The Silver Star is the Canadian licence-built version of the Lockheed T-33 jet trainer aircraft that was in service from the early 1950s to 2005, chiefly as a primary trainer for fighters and interceptors. It had a range of 2,250 kilometres, weighed about 3,800 kilograms and cruised at 760 kilometres an hour. Its appearance was distinctive because of the large fuel tanks usually carried on each wingtip.

Smith acquired the jet from a private collector on the Island. The collector got the plane from Vancouver Island University, which had been using it for aeronautical engineering studies, he said.

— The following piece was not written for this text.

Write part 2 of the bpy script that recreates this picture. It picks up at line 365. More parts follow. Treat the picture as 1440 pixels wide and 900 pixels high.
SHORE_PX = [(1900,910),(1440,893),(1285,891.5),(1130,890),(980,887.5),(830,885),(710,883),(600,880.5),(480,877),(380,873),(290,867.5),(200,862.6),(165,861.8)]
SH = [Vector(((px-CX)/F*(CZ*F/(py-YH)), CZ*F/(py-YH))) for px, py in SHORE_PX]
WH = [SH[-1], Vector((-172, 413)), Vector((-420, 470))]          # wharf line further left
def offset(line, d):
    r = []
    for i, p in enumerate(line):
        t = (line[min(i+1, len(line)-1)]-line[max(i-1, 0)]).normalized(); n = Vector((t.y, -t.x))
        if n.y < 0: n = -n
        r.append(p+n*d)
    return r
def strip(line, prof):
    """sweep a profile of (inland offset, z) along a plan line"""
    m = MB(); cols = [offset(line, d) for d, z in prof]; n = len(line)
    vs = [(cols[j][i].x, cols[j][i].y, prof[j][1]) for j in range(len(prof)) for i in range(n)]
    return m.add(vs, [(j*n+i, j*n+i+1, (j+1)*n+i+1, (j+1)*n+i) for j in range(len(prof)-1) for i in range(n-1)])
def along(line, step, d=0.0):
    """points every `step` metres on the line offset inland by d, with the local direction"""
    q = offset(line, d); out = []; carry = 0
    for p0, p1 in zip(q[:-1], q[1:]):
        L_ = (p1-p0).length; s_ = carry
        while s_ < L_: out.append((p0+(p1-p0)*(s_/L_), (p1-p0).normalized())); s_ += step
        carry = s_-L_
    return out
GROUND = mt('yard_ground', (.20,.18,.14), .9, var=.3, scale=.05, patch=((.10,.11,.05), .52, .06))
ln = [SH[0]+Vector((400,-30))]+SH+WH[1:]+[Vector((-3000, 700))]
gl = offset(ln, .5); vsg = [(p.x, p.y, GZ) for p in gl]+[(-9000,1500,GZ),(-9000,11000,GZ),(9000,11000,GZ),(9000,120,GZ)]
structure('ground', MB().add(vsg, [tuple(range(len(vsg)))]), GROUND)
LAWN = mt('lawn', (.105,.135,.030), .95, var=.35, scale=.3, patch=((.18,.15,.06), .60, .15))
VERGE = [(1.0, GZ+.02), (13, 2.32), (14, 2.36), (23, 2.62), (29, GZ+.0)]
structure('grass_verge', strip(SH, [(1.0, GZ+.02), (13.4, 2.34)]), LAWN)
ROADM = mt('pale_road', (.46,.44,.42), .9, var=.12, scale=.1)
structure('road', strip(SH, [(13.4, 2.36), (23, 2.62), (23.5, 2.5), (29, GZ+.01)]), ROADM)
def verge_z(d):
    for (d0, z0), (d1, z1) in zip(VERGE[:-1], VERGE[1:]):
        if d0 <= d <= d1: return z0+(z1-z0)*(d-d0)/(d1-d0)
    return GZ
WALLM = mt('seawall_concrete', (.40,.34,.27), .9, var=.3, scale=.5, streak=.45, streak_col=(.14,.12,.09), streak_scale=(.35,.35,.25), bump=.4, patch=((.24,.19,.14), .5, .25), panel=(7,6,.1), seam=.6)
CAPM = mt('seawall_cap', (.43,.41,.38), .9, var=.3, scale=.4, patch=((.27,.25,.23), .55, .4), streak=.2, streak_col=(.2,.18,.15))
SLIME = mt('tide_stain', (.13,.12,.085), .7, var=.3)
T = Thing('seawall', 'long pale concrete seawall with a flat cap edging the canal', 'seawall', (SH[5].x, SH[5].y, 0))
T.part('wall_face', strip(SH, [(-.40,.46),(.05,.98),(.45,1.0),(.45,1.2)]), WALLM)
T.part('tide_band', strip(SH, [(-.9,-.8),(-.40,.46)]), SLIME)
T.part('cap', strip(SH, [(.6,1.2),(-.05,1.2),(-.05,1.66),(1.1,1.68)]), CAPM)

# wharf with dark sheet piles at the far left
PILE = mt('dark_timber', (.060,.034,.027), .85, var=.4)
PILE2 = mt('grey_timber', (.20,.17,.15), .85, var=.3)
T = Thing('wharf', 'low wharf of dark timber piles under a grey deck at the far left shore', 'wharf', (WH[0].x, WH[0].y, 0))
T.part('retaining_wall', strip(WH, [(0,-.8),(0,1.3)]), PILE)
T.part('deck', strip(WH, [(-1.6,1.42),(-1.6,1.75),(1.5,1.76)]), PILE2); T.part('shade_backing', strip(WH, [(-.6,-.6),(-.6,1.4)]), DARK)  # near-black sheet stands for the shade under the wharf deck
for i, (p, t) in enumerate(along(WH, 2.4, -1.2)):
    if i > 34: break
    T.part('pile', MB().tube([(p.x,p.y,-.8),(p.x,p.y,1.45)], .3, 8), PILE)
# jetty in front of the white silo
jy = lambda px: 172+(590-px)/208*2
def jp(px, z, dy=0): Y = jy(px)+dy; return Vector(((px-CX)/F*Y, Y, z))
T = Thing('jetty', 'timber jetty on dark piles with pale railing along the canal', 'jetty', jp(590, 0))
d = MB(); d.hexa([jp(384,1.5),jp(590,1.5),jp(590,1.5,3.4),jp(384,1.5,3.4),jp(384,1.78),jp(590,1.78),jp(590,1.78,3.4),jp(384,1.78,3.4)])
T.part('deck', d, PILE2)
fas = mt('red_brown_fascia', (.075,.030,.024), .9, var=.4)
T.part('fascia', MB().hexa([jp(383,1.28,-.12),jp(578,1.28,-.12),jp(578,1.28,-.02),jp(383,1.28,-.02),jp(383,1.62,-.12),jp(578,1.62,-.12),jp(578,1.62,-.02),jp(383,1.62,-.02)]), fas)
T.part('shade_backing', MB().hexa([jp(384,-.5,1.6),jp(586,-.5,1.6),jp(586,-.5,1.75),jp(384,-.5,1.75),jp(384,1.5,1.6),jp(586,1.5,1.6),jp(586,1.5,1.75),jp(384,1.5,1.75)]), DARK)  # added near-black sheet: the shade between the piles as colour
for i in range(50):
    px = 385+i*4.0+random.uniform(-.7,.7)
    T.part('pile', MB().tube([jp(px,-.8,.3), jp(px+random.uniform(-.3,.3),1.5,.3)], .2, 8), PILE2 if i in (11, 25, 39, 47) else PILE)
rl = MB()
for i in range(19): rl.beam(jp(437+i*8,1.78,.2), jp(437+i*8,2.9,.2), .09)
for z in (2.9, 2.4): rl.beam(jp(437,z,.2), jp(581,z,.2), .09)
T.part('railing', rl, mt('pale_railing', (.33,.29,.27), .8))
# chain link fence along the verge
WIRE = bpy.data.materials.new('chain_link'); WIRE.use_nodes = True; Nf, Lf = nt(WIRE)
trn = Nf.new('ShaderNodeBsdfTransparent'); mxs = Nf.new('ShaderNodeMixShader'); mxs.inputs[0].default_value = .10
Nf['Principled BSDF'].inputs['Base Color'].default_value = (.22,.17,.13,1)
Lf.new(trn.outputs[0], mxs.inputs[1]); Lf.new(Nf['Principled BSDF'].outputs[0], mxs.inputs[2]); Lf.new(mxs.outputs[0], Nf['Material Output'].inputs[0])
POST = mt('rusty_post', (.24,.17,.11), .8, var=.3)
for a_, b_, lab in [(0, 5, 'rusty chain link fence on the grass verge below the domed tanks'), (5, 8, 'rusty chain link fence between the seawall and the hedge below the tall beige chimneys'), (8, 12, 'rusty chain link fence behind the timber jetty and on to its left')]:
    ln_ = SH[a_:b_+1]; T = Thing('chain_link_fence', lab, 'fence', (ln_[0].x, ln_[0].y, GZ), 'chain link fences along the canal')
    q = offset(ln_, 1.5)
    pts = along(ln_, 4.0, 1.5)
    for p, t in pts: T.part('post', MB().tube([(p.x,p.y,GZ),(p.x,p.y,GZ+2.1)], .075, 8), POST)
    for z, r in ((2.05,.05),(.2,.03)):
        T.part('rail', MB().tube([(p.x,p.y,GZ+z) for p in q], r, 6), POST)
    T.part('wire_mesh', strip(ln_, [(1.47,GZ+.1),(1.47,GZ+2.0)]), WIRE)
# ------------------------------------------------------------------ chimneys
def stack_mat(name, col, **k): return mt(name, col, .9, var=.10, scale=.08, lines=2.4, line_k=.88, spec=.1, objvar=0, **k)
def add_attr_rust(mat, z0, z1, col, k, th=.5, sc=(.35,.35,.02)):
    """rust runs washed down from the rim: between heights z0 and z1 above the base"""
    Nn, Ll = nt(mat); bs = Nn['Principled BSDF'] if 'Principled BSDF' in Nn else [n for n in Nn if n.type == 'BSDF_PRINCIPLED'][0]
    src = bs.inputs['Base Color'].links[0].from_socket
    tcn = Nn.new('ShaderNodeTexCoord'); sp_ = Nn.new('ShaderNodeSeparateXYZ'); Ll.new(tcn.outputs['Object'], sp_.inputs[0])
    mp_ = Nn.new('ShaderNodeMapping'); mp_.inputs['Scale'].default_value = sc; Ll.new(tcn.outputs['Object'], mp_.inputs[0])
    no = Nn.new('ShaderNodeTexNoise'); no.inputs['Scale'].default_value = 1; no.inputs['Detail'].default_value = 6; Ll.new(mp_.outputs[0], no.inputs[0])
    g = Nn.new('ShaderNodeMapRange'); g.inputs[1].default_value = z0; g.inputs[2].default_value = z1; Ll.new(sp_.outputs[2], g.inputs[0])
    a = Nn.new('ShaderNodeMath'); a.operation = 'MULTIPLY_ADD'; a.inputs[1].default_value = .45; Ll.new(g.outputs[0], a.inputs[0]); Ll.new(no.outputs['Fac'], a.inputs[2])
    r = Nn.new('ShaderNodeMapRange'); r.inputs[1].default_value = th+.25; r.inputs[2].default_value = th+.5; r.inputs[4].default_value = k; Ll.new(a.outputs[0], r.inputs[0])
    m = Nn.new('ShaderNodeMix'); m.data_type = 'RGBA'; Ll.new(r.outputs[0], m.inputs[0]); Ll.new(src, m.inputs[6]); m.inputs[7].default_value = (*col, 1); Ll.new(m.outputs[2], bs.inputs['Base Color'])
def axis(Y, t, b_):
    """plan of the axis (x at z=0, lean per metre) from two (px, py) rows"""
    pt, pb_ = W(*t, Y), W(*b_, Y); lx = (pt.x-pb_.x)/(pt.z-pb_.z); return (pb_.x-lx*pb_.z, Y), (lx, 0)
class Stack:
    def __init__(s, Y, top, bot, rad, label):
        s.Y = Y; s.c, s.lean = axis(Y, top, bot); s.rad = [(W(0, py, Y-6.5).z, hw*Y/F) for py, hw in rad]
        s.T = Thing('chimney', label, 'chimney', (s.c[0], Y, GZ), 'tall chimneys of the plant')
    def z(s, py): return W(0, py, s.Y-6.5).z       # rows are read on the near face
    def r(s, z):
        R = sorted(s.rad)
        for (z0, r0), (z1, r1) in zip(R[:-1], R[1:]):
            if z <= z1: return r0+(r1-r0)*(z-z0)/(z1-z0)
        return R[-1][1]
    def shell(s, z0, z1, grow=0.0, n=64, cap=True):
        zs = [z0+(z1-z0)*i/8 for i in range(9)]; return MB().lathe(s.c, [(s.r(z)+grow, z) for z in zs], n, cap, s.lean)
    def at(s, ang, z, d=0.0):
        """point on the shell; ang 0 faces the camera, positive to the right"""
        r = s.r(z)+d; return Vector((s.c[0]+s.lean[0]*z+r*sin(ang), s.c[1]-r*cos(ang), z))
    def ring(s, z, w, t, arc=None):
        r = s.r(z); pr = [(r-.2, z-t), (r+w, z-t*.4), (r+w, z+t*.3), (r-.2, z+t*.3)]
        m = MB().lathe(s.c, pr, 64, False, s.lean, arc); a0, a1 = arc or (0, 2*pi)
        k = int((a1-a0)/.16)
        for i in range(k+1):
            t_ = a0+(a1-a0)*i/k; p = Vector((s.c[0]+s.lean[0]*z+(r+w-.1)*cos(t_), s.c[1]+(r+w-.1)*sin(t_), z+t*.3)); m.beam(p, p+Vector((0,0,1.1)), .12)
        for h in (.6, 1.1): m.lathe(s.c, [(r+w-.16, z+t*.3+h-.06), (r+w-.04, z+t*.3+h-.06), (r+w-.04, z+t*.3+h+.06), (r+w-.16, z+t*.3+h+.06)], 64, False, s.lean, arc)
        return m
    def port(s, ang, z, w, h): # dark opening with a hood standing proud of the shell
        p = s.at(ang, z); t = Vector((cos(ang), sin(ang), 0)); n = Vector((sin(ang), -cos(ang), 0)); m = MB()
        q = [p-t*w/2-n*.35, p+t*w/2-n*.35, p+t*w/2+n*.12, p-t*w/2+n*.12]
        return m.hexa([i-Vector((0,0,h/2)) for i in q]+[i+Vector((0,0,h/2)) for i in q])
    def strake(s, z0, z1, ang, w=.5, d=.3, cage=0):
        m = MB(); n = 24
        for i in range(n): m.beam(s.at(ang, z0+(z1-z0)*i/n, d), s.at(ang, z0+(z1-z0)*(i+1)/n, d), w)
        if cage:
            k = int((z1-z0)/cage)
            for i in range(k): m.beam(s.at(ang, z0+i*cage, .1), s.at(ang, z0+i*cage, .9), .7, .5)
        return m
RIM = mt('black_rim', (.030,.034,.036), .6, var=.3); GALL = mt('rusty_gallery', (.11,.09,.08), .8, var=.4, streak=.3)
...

It was built in 1956 and used at Canadian Forces Base Comox and in Cold Lake by the 414 Squadron until the jet was decommissioned in 2002, he said.

Smith said if he hadn’t purchased the jet, it would have likely been sold into the U.S. “and parted out, because they still use them down there.”

He said the jet should stay in Canada, where it’s part of history.

Getting the jet to the site was no small task, requiring two 40-foot flat decks and tractor trailers and cranes to load and offload it.

The jet isn’t the first roadside attraction for the antiques business: The previous owners had a 20-foot-tall knight in armour that was prone to tipping over.

Smith has also recently acquired a 21-foot-long steel model of HMCS Rainbow. The Apollo Class cruiser was built for the Royal Navy in 1892 and transferred to Canada in 1910 when it arrived at CFB Esquimalt.

The model was used in recruiting new sailors, and travelled to different cities via rail.

The model had previously belonged to a private military museum in Ladysmith.